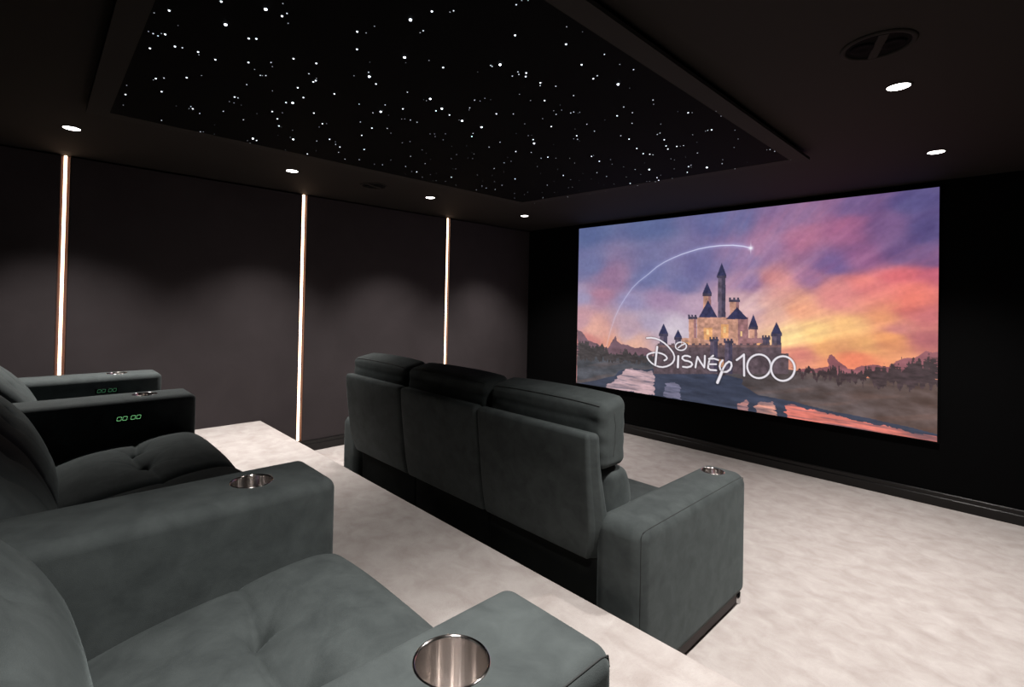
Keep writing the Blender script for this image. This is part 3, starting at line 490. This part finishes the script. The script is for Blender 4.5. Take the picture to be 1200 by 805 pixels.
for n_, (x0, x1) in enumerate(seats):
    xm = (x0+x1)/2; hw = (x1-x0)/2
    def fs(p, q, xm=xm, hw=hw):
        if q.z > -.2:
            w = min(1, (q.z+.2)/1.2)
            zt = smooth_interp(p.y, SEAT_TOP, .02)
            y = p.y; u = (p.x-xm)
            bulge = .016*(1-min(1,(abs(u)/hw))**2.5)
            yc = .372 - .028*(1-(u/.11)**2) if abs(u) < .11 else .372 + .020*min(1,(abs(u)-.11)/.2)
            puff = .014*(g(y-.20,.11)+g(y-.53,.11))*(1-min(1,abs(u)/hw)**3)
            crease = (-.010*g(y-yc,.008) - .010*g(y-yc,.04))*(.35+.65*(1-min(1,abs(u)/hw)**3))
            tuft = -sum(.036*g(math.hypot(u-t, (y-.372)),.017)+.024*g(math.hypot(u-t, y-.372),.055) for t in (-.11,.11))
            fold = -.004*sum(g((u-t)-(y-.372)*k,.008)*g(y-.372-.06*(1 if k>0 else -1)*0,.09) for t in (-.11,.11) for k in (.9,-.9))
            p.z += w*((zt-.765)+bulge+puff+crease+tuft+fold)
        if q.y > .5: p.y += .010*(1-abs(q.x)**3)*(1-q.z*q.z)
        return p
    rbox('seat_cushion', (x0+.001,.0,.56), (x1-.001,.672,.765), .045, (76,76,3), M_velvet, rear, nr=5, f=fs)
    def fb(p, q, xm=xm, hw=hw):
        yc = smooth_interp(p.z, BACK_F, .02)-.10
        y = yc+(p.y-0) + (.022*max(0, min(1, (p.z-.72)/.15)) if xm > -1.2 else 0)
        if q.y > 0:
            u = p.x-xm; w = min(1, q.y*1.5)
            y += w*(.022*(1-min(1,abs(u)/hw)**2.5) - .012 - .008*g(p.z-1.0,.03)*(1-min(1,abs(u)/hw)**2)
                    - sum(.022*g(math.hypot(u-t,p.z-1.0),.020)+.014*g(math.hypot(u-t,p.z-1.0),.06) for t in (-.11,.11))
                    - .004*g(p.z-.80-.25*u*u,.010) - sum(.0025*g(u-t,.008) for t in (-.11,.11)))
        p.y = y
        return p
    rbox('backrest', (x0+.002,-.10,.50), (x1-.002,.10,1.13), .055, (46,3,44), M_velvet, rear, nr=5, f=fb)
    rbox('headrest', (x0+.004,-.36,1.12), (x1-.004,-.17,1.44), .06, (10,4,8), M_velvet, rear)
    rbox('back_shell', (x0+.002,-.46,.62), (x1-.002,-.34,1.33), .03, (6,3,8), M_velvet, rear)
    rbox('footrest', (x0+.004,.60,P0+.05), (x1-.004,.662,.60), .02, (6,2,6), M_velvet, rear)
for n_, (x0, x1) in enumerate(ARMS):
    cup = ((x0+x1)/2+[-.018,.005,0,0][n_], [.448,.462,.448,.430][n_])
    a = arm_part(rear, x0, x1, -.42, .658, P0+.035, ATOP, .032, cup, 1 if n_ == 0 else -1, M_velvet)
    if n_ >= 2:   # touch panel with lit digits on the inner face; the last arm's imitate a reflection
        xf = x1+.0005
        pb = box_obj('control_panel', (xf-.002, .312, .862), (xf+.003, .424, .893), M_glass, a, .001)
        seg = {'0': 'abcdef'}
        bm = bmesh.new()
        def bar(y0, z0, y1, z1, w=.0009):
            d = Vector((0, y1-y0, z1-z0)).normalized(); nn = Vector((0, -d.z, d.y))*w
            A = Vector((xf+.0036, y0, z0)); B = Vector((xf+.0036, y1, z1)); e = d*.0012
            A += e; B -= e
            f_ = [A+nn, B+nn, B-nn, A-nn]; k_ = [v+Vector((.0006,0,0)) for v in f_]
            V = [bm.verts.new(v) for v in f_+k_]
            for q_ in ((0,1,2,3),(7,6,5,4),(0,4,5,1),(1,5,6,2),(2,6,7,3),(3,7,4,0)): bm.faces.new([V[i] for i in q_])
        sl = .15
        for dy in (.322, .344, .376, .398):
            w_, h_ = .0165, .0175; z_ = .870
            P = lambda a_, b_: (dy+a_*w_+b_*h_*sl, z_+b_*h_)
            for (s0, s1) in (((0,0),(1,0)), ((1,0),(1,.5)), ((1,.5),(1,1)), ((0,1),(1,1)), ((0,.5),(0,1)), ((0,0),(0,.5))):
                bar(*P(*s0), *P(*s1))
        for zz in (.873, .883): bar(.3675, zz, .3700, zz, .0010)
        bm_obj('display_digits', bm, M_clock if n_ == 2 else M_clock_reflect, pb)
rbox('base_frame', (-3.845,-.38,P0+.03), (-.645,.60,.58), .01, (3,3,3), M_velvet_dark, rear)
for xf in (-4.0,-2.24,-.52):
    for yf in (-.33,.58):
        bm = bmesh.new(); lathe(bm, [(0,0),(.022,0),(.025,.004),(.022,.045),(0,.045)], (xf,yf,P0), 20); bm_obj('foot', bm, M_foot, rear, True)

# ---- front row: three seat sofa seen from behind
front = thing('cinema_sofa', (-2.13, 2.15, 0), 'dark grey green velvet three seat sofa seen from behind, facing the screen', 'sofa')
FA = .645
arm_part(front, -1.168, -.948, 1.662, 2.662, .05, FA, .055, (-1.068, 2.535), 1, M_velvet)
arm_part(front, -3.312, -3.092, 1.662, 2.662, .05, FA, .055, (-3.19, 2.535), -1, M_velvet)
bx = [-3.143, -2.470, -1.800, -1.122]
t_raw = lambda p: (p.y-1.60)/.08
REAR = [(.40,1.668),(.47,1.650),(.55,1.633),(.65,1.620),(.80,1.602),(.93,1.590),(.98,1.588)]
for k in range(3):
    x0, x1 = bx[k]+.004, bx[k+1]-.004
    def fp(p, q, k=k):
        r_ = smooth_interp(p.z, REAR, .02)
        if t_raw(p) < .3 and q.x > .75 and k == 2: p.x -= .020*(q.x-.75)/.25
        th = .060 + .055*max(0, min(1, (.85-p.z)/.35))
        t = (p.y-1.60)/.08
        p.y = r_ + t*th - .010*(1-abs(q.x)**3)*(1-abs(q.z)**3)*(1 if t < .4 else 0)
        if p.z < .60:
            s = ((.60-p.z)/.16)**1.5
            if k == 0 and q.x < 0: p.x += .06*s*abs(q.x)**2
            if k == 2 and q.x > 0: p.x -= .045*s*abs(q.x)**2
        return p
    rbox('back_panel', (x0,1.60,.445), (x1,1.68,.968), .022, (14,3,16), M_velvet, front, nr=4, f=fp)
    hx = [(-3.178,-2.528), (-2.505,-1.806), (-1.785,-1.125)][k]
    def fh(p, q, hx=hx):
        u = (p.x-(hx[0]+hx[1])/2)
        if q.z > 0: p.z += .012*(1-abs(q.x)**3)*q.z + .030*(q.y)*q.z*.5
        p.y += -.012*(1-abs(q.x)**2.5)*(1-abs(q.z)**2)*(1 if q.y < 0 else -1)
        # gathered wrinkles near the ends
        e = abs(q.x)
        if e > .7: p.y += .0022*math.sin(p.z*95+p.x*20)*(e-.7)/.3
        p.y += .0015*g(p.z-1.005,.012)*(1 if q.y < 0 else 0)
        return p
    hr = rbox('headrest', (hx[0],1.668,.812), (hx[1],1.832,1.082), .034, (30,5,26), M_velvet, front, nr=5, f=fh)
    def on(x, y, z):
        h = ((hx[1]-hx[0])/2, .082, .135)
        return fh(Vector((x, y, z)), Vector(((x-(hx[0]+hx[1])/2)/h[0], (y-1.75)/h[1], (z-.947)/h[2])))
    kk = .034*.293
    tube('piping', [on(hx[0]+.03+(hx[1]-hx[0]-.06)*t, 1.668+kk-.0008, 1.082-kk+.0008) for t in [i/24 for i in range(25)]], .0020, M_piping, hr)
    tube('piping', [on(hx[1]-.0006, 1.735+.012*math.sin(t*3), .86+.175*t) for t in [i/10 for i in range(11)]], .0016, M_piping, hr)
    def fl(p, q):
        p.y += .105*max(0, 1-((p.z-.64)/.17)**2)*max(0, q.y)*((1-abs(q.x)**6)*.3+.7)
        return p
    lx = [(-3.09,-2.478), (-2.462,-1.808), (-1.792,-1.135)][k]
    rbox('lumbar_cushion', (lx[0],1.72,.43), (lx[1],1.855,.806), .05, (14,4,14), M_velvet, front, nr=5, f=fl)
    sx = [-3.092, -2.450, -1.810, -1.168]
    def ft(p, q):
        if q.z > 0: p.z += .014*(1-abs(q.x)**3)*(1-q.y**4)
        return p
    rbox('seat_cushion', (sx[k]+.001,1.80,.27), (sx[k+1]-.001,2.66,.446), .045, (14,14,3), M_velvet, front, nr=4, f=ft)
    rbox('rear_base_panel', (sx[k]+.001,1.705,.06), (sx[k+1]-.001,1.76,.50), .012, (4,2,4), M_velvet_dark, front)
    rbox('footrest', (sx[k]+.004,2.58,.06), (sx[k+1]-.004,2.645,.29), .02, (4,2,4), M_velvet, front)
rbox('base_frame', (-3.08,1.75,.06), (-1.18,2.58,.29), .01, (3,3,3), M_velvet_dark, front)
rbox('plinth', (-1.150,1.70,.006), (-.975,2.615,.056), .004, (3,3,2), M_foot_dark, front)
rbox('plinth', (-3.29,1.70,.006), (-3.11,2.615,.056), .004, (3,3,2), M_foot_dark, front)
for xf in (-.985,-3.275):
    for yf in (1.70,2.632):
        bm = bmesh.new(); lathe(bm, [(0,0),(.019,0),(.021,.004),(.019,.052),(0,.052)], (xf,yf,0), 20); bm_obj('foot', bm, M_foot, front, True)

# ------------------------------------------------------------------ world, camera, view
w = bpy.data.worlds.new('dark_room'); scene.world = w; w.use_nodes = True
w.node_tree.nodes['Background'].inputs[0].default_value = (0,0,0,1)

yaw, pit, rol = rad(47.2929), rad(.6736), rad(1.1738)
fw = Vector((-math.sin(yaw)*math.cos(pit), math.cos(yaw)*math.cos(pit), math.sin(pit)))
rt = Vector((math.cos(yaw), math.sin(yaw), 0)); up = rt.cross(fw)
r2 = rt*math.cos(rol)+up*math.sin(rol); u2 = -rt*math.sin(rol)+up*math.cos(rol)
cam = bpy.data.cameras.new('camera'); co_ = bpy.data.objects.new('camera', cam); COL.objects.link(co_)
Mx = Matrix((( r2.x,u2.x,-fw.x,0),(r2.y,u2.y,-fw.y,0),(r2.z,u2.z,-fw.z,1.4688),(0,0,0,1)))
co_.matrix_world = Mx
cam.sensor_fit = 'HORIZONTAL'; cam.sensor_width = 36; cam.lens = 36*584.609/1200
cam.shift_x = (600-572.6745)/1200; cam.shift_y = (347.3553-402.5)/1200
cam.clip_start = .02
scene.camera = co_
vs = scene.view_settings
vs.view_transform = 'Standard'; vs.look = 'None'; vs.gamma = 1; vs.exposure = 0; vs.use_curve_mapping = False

____

AIM: The line with "(3,3,3), M_velvet_dark, rear)" marks the start and the line with "M_foot, rear, True)" marks the end; transcribe every line in that stretch, unchanged.

WRITTEN RESPONSE:
rbox('base_frame', (-3.845,-.38,P0+.03), (-.645,.60,.58), .01, (3,3,3), M_velvet_dark, rear)
for xf in (-4.0,-2.24,-.52):
    for yf in (-.33,.58):
        bm = bmesh.new(); lathe(bm, [(0,0),(.022,0),(.025,.004),(.022,.045),(0,.045)], (xf,yf,P0), 20); bm_obj('foot', bm, M_foot, rear, True)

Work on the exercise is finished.